Problem to work on:
Answer with one number: how many lines hold the string "this".

Source data:
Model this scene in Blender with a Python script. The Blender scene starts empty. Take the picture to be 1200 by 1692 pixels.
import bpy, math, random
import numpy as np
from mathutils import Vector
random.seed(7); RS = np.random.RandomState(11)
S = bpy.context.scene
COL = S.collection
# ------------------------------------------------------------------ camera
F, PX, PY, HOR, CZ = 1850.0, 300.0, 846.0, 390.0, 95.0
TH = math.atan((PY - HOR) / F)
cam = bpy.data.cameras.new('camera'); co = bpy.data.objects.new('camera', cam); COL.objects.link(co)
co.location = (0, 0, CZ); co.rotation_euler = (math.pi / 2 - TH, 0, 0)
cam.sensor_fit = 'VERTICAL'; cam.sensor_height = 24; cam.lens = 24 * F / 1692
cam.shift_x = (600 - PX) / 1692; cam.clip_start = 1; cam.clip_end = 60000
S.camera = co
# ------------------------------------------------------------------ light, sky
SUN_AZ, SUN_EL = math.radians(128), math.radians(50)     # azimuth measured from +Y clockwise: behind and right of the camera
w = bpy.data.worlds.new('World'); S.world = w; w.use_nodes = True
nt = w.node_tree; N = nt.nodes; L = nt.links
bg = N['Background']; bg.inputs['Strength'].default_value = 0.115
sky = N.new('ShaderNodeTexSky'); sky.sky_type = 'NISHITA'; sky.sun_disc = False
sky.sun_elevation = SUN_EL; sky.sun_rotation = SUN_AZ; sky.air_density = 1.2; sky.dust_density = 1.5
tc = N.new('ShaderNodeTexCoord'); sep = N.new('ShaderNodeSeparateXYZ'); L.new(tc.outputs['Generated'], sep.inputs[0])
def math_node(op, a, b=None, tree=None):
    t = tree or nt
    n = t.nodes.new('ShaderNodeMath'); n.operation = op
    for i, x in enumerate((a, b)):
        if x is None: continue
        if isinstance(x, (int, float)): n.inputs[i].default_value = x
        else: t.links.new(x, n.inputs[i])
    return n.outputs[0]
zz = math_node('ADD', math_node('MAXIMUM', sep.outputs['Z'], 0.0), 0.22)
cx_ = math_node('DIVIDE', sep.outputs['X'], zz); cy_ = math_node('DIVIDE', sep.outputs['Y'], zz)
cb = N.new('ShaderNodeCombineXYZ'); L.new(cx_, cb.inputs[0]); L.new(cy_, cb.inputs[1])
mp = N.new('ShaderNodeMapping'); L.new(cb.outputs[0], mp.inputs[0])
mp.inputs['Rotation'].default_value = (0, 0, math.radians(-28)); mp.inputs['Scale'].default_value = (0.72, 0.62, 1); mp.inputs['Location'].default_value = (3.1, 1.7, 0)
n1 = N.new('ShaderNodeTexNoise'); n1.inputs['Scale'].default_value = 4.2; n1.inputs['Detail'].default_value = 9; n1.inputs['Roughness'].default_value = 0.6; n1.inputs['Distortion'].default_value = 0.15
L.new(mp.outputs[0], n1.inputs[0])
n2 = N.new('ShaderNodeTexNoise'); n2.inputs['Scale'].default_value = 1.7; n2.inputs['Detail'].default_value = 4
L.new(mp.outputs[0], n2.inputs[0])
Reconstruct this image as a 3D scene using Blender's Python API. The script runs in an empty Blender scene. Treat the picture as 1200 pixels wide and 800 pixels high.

Answer to the exercise:
2